Com uma chave 19 mm, girei o virabrequim pra ver se o motor estava travado. Com pouco esforço, girou. Dei mais algumas voltas pra fazer o óleo circular. Comprei 2 litros de gasolina aditivada, desliguei a mangueira da bomba ao tanque e a garrafa de guaraná virou reservatório. Como não tem chave, desmontei o miolo da ignição e usei uma chave de fenda para ligar o motor Joguei combustível na admissão, e dei partida com bateria auxiliar. Miolo girado, nada acontece. Insisto um pouco e o arranque começa a girar. Insisto um pouco mais e logo o motor começa a funcionar de forma precária. Morre algumas vezes, mas continuo a insistir. Após várias partidas a marcha lenta estabiliza e passa a funcionar tranquilamente. Agora sei que o motor funciona! Eba! Mas… A unidade de força de todo Chevette, a máquina de costura Singer, trabalhava com força, indicando que precisava de uma regulagem urgente de válvulas.
Agora era lavar e dar uma volta na rua.
Na lavagem, descobri outras coisas interessantes: duas capas nos bancos do tipo picolé (encosto alto e apoio de cabeça integrado) e seus suportes podres, um moderno e eficiente ventilador no painel, muitas peças quebradas, rachadas ou trincadas e até mesmo os buracos de ferrugem das colunas dianteiras foram tapadas com fibra de vidro e que um dia seu interior foi surpreendentemente azul.
No cofre a visão era animadora: um belo buraco de ferrugem na parede corta fogo, permitia o ingresso de ar quente na cabine, contribuindo para o conforto à bordo. E nas caixas de ar, belos buracos de ventilação…

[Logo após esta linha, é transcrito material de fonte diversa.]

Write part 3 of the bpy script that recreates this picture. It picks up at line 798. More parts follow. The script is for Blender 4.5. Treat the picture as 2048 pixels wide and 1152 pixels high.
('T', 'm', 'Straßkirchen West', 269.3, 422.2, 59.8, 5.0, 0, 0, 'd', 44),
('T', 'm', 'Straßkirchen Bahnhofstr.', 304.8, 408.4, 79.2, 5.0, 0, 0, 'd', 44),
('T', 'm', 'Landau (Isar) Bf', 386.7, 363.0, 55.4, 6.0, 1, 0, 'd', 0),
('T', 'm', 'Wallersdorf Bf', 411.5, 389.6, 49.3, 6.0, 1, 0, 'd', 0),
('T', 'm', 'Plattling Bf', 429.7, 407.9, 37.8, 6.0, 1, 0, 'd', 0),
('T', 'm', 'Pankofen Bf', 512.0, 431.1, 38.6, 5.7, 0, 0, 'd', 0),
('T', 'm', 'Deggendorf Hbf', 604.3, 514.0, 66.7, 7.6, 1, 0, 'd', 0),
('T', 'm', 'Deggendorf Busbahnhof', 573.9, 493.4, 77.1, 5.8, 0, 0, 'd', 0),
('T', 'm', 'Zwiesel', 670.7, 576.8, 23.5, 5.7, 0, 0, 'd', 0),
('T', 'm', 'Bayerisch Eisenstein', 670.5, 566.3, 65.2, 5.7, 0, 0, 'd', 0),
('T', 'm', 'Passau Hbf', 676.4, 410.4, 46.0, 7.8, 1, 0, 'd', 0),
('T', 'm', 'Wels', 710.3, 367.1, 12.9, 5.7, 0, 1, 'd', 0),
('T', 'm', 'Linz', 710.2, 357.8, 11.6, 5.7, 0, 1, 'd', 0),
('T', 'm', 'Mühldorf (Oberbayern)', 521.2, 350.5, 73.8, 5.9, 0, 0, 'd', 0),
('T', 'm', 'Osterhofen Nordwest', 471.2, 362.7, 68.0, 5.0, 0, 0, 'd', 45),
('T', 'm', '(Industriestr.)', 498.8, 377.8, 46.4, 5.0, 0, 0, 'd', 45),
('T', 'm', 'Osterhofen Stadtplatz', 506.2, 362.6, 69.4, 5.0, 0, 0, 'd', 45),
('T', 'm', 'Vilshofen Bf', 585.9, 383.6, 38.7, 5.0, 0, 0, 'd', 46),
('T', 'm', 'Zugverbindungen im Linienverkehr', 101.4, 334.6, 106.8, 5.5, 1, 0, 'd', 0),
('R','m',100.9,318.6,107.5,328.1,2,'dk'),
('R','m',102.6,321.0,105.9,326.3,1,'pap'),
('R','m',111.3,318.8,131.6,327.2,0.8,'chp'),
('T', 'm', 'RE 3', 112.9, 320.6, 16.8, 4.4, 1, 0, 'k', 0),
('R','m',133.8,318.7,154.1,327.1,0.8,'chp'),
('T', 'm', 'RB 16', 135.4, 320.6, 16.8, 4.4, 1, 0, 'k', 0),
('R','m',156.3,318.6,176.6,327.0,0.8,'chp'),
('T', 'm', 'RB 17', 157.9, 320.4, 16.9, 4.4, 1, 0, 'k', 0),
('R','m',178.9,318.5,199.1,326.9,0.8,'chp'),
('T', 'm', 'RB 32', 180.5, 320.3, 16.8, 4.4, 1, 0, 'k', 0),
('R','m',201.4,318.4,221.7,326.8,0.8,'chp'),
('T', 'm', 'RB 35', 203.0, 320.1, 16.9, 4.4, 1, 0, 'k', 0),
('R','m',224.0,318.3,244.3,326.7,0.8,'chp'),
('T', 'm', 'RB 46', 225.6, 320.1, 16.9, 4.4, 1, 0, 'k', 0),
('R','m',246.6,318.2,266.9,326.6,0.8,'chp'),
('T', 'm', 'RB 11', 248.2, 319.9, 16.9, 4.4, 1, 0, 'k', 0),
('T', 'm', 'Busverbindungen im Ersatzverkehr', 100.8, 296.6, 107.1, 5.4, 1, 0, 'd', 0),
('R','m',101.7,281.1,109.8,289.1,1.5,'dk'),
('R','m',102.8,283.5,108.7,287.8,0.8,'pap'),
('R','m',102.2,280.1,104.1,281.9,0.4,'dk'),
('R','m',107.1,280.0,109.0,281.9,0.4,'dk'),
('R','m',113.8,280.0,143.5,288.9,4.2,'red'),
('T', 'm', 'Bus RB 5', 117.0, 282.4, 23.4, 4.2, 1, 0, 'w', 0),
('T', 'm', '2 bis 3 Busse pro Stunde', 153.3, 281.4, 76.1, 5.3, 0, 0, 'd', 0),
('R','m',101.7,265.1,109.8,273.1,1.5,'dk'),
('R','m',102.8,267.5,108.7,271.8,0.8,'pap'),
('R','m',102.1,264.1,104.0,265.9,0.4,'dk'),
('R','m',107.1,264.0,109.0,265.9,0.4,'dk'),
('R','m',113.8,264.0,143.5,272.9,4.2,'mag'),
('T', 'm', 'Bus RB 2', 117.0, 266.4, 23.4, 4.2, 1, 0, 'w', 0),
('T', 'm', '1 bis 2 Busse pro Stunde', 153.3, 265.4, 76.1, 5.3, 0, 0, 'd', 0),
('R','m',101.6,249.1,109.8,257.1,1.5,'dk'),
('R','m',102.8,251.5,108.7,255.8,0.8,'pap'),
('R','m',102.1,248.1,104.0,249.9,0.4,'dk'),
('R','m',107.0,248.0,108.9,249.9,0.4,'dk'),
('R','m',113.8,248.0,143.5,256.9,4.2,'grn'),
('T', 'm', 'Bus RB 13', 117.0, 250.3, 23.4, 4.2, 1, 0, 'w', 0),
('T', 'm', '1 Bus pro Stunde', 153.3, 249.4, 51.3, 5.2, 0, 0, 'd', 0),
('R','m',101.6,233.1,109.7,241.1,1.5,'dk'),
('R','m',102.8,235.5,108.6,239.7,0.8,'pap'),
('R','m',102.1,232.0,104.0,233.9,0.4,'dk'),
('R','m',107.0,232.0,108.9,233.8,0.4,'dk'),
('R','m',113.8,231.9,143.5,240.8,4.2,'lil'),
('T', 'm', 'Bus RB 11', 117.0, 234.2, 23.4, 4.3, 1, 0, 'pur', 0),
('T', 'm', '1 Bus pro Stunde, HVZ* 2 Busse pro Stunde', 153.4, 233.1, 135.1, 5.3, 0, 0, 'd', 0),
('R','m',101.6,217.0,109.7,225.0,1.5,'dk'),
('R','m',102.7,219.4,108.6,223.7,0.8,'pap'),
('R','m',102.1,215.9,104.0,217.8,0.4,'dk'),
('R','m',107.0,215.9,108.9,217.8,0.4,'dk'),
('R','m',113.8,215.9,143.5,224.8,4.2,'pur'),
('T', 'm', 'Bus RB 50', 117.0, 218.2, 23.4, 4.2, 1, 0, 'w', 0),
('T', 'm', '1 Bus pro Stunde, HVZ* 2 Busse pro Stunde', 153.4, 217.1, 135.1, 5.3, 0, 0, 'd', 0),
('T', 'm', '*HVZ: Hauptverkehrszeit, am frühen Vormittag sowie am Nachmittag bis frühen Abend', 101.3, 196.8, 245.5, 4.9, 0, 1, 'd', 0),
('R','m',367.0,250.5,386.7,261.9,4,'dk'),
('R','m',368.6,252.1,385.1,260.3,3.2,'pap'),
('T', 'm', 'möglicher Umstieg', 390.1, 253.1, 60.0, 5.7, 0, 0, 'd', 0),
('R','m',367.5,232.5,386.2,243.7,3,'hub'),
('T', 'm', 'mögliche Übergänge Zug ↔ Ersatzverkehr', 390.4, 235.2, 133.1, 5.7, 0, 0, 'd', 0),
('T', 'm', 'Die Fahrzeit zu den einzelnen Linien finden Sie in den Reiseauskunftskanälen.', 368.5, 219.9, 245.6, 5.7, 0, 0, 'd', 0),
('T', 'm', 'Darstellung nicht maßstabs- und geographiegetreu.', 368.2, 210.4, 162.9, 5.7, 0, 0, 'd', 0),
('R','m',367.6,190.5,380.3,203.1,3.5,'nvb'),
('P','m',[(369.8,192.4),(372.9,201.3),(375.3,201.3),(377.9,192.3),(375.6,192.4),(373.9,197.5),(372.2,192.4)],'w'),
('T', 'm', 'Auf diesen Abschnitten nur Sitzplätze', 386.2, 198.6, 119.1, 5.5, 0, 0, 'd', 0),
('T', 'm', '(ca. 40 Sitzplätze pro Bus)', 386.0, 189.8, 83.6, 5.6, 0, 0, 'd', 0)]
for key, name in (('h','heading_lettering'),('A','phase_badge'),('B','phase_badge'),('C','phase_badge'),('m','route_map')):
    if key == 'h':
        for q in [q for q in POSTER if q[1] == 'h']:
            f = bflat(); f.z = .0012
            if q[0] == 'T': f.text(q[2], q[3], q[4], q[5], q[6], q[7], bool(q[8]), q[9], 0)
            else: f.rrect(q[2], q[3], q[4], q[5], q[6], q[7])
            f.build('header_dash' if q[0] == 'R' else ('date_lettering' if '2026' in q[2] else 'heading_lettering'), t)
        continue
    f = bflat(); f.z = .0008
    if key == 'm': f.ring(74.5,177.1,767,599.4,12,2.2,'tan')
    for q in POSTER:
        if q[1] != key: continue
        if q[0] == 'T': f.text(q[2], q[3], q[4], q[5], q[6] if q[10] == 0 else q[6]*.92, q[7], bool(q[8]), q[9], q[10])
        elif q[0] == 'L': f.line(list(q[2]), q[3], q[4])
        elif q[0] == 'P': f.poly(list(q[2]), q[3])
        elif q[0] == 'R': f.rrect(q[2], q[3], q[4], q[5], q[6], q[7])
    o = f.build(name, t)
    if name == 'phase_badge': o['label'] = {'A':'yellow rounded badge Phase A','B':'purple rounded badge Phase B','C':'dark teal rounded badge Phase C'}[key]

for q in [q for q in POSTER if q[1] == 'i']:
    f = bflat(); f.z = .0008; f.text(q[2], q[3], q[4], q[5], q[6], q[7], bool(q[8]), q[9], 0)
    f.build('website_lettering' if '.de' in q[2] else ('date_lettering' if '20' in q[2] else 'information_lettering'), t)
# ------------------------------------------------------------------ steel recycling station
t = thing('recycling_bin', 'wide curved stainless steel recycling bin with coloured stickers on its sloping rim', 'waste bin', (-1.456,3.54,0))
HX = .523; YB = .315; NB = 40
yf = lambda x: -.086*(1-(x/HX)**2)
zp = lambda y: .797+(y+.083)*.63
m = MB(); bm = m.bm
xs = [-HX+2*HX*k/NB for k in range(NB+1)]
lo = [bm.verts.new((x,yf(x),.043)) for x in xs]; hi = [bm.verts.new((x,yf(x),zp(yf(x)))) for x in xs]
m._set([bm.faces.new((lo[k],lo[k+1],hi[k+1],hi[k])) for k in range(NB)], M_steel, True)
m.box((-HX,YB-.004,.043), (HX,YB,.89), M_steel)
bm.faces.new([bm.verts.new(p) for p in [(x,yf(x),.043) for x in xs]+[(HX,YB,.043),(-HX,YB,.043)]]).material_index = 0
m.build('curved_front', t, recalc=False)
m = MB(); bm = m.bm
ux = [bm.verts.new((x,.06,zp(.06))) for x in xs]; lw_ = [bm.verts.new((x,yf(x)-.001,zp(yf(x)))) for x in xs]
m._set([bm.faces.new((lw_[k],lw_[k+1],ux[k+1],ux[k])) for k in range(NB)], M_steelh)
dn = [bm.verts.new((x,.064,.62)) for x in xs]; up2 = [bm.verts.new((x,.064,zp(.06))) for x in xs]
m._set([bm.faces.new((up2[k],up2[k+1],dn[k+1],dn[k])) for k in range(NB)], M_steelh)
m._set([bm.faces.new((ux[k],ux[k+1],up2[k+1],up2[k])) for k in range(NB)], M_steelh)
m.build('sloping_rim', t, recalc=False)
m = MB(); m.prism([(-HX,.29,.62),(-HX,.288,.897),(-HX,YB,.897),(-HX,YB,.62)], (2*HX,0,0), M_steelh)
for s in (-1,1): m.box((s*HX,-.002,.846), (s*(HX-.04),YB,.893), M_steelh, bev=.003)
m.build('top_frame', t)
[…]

Lodo retirado, parte do mato e interior limpo deram outra cara à bichera:
Para rodar, precisava dar uma geral no carburador de fusca: limpeza, novo kit de juntas e arrumar o freio. Troquei o cilindro de roda da TD e ficou tudo em ordem para a primeira volta.
Tudo certo com a carburação. Motor girando e funcionando redondo. Acelerava e o giro subia. Mas… O motor tá rajando e fazendo um tec tec tec e junto começou um piado de rolamento, acho que do alternador. Terá diagnóstico. Tirei a chupeta e medi a tensão da bateria. 13,8V, alternador funcionando. Aceleradas esporádicas e sempre subindo de giro certinho. Acertei a marcha lenta que estava um pouco baixa e ficou um relógio.
As 12h05min h de 02/08/2014 engatei a primeira marcha e saí com o carro da garagem. Cada pneu com uma calibragem diferente, sambando todo e ainda meio quadrados pelo tempo que ficaram murchos, mas até que foi bem. Logo estariam redondos novamente. Uma pequena esticada de 2ª e o ronco subia, mas a velocidade não acompanhava na mesma proporção… Falta costume com o rodar do Marajó. Consegui atingir a incrível velocidade de 60 km/h e aos 40, um leve ronco surge e some em seguida, acho que do diferencial. Preciso trocar o óleo. O eixo rígido manda lembranças, sempre flutuando em descompasso com a carroceria. Esse movimento era vivo na minha memória pelo Opala, mas não o imaginava no Chevette, claro que em menor proporção, mas ele está lá.
Essa era uma característica que nunca gostei do Opala. Gosto de suspensões mais modernas como a independente do Uno ou um eixo de torção como o do Logan. Preciso me acostumar. A volta foi curta, uns 3 km, mas deu pra sentir que a Bichera tem certa saúde. Não rodei mais por medo de cair em blitz ou dar de cara com os meganha. Voltar ao depósito não dá… Velocímetro funcionando, embreagem precisando regular o curso, pois está muito baixa em relação ao freio e patinando levemente, levantar um pouco o pedal do acelerador, são necessários para deixar o carro em ordem. O tempo me mostrou que estava enganado.